Work to do: Only a number is wanted here: the number of lines of the data that include "this".

Records with scene code:
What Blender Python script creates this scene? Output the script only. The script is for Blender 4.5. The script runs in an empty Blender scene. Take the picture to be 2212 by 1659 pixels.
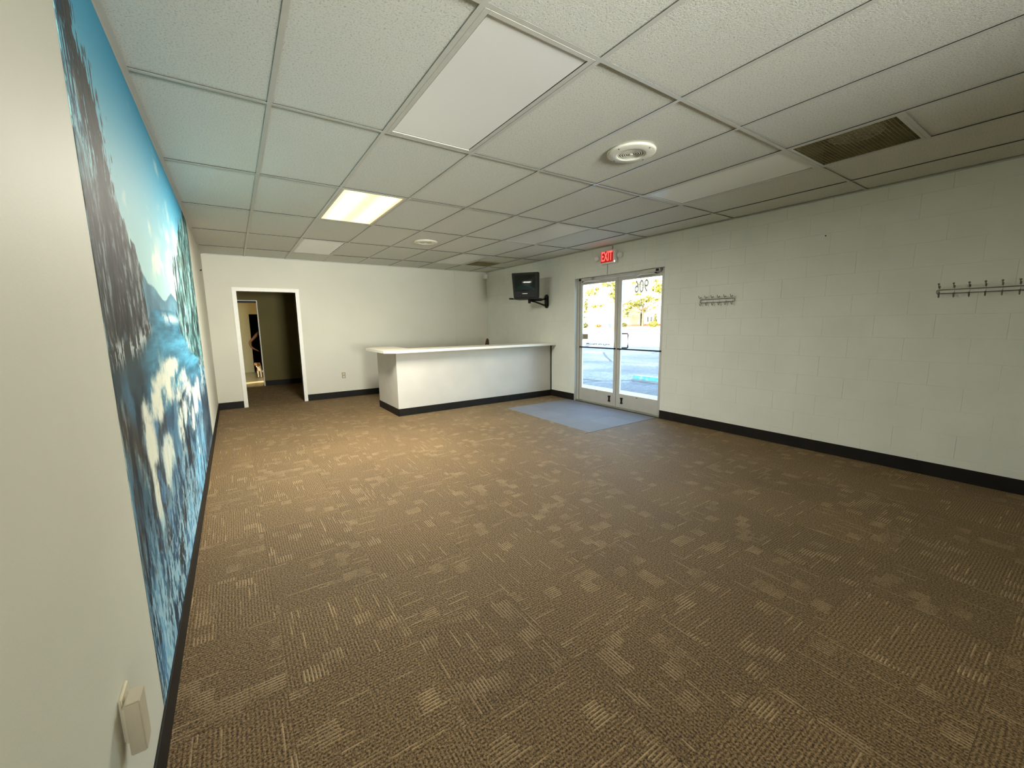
import bpy, bmesh, math, random
import numpy as np
from mathutils import Vector, Matrix

FT = 0.3048
random.seed(4)
rng = np.random.default_rng(7)
SC = bpy.context.scene
COL = SC.collection
D = bpy.data

# room, in feet: x runs along the back wall, y runs deeper, z up from the carpet
XL, XW, YB, ZC = 0.086, 17.403, 22.657, 8.374
YF = -22.0                      # wall behind the camera
DY1, DY2, DZ = 6.973, 12.844, 6.958   # opening of the glass doors in the right wall
BASE = 0.39

# ------------------------------------------------------------------ camera, world, sun, exposure
cam_d = D.cameras.new('camera')
cam_d.sensor_width = 36.0
cam_d.lens = 36.0 * 883.065 / 2212.0
cam_d.clip_start = 0.02
cam_d.clip_end = 600
cam = D.objects.new('camera', cam_d)
COL.objects.link(cam)
RT = Matrix(((0.8274541106385018, -0.09322318462087818, 0.5537410339107873),
             (-0.561364191110431, -0.11312606506862487, 0.8198004259214683),
             (-0.013781862224592267, -0.9891976199178963, -0.1459387851888299)))
M3 = RT @ Matrix(((1, 0, 0), (0, -1, 0), (0, 0, -1)))
M4 = M3.to_4x4()
M4.translation = Vector((1.095, -4.793, ZC - 3.86)) * FT
cam.matrix_world = M4
SC.camera = cam

world = D.worlds.new('sky')
SC.world = world
world.use_nodes = True
wn = world.node_tree
sky = wn.nodes.new('ShaderNodeTexSky')
sky.sky_type = 'NISHITA'
sky.sun_disc = False
sky.sun_elevation = math.radians(16)
sky.sun_rotation = math.radians(-100)
sky.air_density = 1.0
sky.dust_density = 1.6
wn.links.new(sky.outputs[0], wn.nodes['Background'].inputs[0])
wn.nodes['Background'].inputs[1].default_value = 1.35

sun_d = D.lights.new('sun', 'SUN')
sun_d.energy = 14
sun_d.angle = math.radians(0.6)
sun_d.color = (1.0, 0.88, 0.68)
sun = D.objects.new('sun', sun_d)
COL.objects.link(sun)
sun.rotation_euler = Vector((0.9, 0.35, -0.235)).to_track_quat('-Z', 'Y').to_euler()
sun.location = (-20, -10, 20)

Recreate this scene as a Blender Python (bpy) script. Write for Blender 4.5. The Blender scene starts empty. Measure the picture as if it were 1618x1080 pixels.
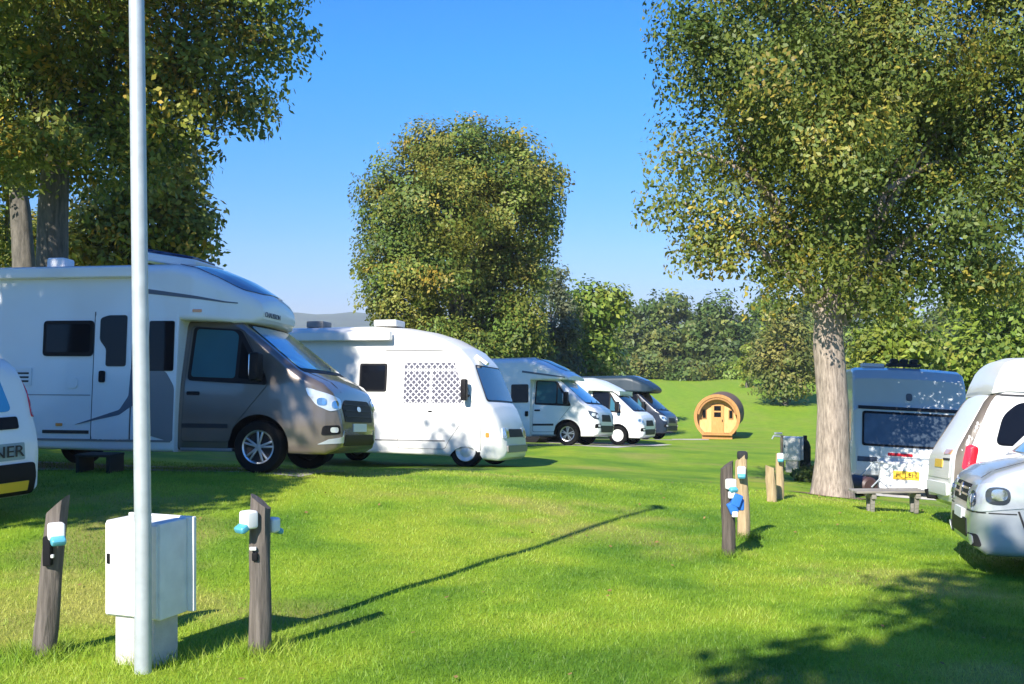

Exercise output: 2